• [Data in this exercise]:
==========

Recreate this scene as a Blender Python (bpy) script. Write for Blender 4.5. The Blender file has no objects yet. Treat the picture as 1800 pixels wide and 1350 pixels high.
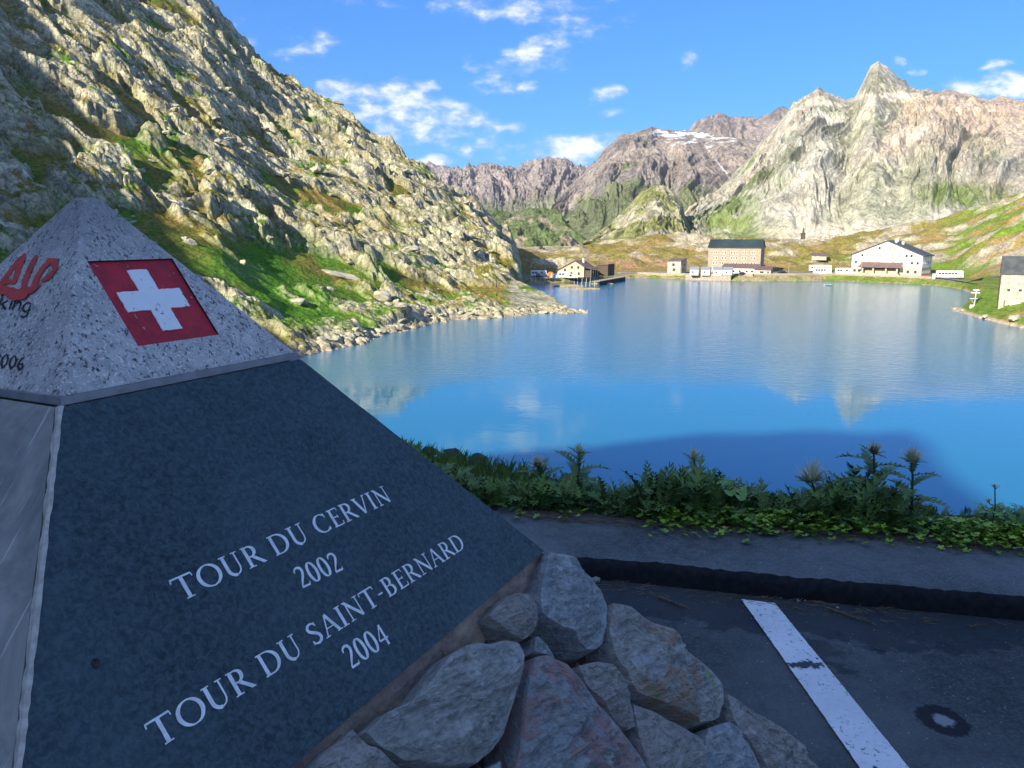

==========

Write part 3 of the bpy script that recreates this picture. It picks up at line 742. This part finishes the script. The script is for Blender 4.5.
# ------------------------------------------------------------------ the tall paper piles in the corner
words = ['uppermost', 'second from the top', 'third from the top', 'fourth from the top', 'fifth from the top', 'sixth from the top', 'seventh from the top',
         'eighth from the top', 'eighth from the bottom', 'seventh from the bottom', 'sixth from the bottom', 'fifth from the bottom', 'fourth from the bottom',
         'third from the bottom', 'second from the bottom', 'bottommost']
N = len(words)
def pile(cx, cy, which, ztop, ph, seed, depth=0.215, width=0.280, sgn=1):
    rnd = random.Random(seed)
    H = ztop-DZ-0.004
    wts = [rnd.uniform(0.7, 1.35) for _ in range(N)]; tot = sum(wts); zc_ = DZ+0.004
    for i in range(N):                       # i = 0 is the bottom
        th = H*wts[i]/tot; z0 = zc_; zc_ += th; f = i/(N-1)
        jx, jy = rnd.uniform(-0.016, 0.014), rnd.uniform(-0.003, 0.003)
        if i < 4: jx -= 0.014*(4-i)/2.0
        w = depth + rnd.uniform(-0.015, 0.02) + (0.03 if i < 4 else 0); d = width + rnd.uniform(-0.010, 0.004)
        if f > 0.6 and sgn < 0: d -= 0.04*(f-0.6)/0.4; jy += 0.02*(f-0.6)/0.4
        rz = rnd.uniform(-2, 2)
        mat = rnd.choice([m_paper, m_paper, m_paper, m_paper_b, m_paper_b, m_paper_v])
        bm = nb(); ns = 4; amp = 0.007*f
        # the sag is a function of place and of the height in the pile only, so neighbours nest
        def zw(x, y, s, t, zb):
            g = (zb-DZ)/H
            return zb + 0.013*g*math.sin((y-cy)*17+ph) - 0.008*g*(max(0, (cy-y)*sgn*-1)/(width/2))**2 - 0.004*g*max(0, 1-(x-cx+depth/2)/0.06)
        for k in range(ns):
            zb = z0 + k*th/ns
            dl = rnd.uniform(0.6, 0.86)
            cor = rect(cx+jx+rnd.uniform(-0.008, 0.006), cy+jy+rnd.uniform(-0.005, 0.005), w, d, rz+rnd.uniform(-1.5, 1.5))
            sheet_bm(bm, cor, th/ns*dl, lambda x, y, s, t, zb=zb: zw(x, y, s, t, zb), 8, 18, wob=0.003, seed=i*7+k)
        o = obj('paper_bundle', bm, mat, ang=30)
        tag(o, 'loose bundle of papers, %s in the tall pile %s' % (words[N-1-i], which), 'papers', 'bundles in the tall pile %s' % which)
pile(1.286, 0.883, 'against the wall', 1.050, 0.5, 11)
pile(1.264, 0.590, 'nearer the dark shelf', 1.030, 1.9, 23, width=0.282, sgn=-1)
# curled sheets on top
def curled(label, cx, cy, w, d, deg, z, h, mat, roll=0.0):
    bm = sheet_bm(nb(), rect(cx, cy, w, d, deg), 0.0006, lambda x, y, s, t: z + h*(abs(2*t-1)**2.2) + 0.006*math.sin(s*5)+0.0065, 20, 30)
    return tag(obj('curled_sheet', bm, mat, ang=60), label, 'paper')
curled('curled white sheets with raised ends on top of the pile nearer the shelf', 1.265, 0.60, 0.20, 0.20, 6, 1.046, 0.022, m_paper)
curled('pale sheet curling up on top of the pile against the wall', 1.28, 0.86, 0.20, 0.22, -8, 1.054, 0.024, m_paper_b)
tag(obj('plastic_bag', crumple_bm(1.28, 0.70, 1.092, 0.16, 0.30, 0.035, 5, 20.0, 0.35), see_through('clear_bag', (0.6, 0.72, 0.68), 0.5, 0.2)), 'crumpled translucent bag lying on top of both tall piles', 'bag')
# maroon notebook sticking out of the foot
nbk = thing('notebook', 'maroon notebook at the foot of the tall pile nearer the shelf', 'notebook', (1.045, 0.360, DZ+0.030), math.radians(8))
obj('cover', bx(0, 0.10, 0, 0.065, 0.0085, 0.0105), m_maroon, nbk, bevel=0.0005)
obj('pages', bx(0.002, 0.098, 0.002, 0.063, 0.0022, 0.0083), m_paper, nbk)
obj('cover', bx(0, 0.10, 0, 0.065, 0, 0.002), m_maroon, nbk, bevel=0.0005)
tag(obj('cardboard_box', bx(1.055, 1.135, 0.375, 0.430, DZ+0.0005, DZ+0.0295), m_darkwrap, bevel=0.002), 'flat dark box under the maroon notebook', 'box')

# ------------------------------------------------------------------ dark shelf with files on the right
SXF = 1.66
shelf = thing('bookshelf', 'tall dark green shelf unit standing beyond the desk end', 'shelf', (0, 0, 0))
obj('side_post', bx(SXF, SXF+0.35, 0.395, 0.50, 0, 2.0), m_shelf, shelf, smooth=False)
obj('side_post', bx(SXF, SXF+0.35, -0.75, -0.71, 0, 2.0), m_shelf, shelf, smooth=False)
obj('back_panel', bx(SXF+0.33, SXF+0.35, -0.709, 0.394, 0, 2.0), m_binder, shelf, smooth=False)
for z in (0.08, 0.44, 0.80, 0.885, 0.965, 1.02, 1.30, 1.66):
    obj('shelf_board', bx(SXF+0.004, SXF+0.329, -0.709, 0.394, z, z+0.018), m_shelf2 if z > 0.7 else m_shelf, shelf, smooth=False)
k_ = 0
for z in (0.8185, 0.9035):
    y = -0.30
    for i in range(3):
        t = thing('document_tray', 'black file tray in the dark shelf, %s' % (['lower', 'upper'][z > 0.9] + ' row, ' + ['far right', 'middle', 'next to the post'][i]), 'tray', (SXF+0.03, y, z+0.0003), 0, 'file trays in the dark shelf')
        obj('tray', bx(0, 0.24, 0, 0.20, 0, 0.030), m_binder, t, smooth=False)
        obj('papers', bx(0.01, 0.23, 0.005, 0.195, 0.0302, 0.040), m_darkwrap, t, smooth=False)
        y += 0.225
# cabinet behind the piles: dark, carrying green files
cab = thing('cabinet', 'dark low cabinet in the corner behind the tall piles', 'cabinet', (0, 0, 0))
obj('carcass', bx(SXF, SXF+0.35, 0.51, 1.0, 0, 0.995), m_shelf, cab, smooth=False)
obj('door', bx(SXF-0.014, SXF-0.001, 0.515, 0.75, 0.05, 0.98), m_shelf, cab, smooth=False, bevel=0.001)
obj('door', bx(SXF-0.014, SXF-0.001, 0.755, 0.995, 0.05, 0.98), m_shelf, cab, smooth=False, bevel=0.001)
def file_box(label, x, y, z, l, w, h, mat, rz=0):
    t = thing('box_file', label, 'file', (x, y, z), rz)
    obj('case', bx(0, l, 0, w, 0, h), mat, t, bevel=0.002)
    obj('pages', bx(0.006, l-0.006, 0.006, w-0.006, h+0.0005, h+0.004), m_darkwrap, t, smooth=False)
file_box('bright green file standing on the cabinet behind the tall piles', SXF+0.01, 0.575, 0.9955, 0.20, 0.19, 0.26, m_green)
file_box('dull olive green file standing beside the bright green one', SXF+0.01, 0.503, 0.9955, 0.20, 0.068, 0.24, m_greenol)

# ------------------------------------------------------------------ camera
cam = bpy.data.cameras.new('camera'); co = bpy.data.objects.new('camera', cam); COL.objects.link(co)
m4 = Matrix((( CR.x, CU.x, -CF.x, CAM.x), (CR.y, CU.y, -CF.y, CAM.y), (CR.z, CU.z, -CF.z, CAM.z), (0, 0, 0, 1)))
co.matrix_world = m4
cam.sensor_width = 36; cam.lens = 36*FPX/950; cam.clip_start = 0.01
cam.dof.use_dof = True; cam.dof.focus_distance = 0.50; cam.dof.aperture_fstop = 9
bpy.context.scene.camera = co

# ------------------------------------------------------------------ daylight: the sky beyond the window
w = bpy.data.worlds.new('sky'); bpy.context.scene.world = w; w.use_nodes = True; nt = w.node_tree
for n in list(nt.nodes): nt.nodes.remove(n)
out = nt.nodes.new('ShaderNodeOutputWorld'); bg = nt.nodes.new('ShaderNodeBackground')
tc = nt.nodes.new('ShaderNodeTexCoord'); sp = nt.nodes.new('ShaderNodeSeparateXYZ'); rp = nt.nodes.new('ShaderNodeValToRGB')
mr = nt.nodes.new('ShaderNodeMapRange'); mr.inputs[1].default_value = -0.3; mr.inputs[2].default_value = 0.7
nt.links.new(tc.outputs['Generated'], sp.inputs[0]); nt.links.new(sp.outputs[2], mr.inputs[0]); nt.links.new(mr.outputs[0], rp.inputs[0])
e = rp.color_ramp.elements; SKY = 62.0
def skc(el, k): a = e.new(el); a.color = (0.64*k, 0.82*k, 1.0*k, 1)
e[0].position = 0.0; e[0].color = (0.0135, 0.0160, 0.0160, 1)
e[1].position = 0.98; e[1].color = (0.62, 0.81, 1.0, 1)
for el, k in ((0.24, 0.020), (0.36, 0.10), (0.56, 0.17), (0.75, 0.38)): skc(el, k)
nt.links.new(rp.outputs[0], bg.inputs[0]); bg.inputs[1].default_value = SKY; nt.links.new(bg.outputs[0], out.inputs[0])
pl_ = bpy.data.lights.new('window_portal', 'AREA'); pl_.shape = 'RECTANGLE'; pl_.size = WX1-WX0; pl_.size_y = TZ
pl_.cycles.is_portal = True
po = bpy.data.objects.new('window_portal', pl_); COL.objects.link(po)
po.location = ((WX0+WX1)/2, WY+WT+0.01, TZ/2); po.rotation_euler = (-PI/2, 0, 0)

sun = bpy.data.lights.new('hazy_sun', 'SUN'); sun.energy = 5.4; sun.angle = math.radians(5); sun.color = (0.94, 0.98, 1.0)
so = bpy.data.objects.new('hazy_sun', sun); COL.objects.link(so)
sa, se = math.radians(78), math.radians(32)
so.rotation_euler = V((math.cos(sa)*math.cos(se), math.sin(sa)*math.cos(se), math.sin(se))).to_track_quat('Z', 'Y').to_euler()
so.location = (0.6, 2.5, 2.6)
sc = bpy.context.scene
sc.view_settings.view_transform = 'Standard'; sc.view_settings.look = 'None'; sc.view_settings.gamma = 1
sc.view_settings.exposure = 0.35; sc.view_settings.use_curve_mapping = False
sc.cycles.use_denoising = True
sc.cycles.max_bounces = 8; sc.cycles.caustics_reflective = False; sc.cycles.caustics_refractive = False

==========

• [Required work]: Take the lines from the line with "m_binder, shelf, smooth=False)" through the line with "t = thing('document_tray', 'black", both ends included, and give them again exactly, with nothing else.

• [Exercise output]:
obj('back_panel', bx(SXF+0.33, SXF+0.35, -0.709, 0.394, 0, 2.0), m_binder, shelf, smooth=False)
for z in (0.08, 0.44, 0.80, 0.885, 0.965, 1.02, 1.30, 1.66):
    obj('shelf_board', bx(SXF+0.004, SXF+0.329, -0.709, 0.394, z, z+0.018), m_shelf2 if z > 0.7 else m_shelf, shelf, smooth=False)
k_ = 0
for z in (0.8185, 0.9035):
    y = -0.30
    for i in range(3):
        t = thing('document_tray', 'black file tray in the dark shelf, %s' % (['lower', 'upper'][z > 0.9] + ' row, ' + ['far right', 'middle', 'next to the post'][i]), 'tray', (SXF+0.03, y, z+0.0003), 0, 'file trays in the dark shelf')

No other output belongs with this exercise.